The bigger changes, she said, will happen early next year when the FDOT begins a $3 million project that will help keep motorists safe while driving with low visibility.

The project consists of the installation of three changeable message signs along the Micanopy and Gainesville corridor of I-75, Busscher said. Vehicle detectors that measure speeds to see if there’s a problem will be installed on the same poles as the current TV cameras. Sensors will also measure visibility on the road.

By the time the project is completed, she said, the detectors and sensors will be integrated into the 511 system, which drivers can call to find out road conditions. Busscher said additional cameras will be installed along U.S. 441.

FHP spokeswoman Capt. Nancy Rasmussen said her department went through internal training for handling crashes caused by smoke and fog.

 * * *

At the scene last year, Kelly recalled ASO deputies walking into the fog, calling out to people who needed help. Other deputies walked in front of ambulances, helping them navigate through the fog and wreckage.

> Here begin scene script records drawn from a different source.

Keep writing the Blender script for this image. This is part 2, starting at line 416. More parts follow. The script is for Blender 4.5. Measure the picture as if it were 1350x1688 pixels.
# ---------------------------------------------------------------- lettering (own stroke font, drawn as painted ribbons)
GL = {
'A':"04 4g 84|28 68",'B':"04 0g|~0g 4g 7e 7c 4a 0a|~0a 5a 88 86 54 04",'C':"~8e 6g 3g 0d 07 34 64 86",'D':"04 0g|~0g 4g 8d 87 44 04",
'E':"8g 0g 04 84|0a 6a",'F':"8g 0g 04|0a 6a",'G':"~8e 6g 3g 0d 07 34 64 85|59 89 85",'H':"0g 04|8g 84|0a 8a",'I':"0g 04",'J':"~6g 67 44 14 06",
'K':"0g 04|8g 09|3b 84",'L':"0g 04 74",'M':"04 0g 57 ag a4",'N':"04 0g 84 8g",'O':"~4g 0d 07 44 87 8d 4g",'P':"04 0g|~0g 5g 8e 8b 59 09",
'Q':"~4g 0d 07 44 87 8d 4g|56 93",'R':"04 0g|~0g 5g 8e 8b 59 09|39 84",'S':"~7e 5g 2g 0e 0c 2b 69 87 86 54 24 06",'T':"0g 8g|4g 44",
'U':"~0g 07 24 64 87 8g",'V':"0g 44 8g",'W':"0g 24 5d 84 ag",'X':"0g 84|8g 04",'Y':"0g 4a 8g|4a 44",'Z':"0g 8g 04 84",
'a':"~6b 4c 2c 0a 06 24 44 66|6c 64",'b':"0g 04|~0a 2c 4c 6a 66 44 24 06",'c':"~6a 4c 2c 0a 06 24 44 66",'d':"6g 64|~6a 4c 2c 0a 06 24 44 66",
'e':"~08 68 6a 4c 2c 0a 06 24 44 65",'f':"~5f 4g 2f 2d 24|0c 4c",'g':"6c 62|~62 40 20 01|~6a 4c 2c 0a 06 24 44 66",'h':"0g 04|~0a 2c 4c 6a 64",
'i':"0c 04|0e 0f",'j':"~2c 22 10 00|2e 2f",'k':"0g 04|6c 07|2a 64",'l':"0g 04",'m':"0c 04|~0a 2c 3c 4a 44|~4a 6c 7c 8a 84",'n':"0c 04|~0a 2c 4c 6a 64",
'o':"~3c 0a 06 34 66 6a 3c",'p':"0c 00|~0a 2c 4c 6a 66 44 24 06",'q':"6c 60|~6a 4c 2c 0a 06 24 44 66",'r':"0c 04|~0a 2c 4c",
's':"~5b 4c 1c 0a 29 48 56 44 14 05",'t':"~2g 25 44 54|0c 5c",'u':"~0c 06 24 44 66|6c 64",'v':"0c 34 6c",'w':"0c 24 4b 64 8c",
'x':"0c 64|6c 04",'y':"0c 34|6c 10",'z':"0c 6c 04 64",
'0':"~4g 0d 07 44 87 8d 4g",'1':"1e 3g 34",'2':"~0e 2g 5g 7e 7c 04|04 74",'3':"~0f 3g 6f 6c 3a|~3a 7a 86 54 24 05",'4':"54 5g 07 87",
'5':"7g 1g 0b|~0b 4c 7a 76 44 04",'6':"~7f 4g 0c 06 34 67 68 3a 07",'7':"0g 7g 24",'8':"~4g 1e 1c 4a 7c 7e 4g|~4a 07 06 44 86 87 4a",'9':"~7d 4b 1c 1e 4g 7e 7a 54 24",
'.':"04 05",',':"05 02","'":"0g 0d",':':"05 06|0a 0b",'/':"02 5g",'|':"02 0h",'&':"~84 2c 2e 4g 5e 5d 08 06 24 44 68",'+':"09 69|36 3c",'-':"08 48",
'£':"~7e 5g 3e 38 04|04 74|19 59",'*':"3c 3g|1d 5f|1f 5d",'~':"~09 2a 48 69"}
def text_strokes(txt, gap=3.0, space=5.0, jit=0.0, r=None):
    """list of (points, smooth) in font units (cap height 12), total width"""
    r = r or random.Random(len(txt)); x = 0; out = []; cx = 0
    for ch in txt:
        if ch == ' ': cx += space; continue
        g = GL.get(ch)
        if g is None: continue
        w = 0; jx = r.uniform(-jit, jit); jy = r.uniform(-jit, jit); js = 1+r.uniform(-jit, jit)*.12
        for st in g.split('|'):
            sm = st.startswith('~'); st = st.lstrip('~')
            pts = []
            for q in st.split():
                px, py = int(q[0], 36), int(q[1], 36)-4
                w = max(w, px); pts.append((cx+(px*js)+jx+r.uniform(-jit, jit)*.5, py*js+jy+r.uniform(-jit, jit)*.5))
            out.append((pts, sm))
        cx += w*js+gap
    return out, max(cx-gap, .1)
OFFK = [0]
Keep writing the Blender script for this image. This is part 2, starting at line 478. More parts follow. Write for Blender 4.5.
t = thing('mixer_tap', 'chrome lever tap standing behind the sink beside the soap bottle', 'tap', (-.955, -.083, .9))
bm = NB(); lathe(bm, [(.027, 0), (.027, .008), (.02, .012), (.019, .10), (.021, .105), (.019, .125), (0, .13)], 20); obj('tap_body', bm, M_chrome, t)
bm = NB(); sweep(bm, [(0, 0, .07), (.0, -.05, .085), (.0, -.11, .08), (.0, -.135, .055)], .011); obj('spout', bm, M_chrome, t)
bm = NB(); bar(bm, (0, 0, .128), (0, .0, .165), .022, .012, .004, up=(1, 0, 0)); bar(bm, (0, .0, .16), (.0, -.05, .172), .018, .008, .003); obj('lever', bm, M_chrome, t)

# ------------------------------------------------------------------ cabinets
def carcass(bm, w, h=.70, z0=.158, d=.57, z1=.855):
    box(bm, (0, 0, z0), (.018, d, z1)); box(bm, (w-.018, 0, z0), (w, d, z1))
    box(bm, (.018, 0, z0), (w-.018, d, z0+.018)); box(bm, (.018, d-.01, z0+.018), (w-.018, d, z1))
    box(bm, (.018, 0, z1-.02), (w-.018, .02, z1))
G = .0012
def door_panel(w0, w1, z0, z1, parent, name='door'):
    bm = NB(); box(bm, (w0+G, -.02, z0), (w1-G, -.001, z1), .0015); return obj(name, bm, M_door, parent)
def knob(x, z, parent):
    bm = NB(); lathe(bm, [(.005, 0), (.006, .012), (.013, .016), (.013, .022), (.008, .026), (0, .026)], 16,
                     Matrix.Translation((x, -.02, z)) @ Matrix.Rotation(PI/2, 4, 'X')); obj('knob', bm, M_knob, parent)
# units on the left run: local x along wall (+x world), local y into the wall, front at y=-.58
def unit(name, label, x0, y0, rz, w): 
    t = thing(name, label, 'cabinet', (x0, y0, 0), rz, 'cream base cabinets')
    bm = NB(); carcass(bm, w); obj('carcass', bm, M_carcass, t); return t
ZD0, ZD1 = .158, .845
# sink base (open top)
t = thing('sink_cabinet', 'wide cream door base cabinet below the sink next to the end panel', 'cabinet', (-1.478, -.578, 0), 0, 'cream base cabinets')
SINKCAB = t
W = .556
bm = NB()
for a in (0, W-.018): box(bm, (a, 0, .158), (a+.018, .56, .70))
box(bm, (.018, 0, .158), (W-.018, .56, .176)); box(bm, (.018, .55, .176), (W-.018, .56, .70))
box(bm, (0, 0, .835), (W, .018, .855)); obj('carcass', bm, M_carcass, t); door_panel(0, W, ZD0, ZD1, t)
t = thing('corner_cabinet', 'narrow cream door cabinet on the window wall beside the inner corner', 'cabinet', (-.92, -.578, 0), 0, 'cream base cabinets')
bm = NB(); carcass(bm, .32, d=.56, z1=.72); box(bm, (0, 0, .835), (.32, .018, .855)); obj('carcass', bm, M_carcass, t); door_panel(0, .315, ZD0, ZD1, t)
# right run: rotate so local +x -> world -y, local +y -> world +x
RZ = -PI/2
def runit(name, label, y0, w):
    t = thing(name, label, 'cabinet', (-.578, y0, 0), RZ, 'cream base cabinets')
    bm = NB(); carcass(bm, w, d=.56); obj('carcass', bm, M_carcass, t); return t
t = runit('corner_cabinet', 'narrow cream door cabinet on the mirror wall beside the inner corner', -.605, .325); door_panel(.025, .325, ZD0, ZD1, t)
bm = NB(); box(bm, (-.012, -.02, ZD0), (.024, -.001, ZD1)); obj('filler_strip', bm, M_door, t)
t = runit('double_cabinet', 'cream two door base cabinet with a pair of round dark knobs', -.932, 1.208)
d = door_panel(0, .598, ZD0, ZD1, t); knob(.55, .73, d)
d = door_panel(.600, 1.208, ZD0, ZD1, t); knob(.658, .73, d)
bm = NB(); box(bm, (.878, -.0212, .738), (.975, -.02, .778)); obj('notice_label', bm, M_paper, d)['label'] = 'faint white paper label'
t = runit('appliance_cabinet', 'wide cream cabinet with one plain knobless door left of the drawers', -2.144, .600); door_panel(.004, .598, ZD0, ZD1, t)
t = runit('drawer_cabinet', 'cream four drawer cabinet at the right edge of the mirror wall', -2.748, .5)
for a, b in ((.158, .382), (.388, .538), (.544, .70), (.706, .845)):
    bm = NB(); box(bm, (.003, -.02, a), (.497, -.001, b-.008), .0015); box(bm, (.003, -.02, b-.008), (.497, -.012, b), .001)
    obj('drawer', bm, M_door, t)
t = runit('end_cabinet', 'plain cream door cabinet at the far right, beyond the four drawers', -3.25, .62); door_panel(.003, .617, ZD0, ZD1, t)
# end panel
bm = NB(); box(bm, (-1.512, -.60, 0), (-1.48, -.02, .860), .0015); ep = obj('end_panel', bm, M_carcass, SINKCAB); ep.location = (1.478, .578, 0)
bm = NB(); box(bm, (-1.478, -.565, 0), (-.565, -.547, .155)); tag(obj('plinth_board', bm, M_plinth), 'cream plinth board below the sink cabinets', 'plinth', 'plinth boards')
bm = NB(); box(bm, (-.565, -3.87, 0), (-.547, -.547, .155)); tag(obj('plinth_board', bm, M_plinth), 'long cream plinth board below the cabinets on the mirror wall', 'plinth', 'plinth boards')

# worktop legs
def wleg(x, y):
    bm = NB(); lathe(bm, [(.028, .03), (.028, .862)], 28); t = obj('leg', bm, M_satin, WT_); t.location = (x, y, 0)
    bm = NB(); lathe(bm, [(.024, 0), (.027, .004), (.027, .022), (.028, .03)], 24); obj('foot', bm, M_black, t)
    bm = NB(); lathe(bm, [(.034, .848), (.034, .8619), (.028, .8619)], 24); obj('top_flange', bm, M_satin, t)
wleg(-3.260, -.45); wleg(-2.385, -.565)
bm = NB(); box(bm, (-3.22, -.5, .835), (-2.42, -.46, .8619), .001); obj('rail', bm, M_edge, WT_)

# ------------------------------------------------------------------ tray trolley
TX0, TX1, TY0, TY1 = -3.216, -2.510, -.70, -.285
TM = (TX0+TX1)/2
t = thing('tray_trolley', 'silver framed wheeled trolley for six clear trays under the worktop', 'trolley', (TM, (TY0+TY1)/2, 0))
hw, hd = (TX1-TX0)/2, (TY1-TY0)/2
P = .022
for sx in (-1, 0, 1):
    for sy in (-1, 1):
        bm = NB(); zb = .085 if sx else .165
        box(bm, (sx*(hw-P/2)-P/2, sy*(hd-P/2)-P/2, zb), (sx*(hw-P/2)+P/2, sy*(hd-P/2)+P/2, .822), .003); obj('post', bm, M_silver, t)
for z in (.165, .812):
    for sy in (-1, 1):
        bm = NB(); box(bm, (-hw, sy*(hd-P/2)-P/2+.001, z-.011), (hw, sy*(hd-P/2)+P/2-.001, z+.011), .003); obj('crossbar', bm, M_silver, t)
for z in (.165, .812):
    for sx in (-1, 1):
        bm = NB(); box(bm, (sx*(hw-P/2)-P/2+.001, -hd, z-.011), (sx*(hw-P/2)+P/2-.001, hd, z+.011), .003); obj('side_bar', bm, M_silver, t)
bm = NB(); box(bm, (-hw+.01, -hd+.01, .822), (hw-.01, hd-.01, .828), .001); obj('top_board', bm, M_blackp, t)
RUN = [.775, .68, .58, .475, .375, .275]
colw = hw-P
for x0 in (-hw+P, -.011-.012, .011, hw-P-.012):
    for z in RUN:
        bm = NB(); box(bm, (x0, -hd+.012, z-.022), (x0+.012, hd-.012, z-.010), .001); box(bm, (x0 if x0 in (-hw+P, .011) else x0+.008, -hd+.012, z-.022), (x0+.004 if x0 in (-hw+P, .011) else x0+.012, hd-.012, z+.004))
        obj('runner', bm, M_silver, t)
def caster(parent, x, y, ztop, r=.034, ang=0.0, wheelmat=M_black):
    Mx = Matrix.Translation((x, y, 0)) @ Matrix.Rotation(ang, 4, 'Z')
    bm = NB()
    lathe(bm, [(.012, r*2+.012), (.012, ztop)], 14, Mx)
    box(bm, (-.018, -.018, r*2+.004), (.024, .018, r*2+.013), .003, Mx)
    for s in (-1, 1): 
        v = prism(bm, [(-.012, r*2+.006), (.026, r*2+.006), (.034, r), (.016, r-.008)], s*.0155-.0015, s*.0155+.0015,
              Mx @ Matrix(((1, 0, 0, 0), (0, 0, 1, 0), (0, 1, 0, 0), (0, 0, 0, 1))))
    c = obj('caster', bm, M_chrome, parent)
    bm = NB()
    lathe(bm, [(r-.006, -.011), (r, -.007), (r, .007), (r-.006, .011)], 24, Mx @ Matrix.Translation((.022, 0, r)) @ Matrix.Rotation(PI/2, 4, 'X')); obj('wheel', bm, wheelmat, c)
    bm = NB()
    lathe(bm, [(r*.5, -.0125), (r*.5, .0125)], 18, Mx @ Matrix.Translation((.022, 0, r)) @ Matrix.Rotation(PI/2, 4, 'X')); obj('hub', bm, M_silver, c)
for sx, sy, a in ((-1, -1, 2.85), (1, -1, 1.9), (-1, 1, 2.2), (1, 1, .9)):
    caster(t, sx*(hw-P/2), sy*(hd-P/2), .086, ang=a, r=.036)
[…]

One deputy told Kelly “it was like walking into a ‘white cloud.’”

“While they’re doing this, they could hear crashes actually occurring,” Kelly said. “All this happening around them, almost like being in a warzone.”

In his 15 years as a law enforcement officer, Kelly said the Jan. 29 crash was like nothing he’d ever seen before.

“There’s no textbook for dealing with that,” he said. “Nothing you train for prepares you for a thing like that.”

Chief Larry Stewart of Alachua County Fire Rescue felt the same.

“The unique part about this was the visibility,” he said.

The biggest issue was communication between fire rescue and law enforcement, he said. Technology that can patch radio channels together exists, which Stewart said they will use in the future to strengthen communication.

He said he feels the department is better prepared if a similar crash were to happen because it now has personnel with more experience.

“Now we can make better decisions on something that we have never really trained on or practiced or even thought of in previous incidents,” he said.

 * * *

The fog that covered the roads that January morning could happen again, said UF meteorologist Jeff Huffman.

Inter-agency communication between the forest service, FHP and FDOT has improved as well through an agreement signed Jan. 15, said Ludie Bond, wildlife mitigation specialist. In a wildfire or prescribed fire situation, the forestry service or land management agency would alert FHP, who would determine what action to take and request help from the FDOT if necessary.

“We’ve been coordinating our message points and making sure the general public is getting the most up-to-date and accurate info,” Bond said. “And that can’t help but improve safety on the highways.”

 * * *

Since the crash, the pavement on I-75 has been repaired.

But old wounds leave scars, and for Kelly, each bump and patch on the road as he drives on I-75 through Paynes Prairie is a reminder — a snapshot of the fiery crash and the emergency officials who stared danger in the face to save the lives of others.

“It’s imprinted in you,” he said. “You don’t wash it off. It’s something you live with forever.”

The charred wreckage of a semitrailer and an SUV sit on Interstate 75 in Paynes Prairie Preserve State Park on Jan. 29, 2012. Today marks the one-year anniversary of the accident that claimed the lives of 11.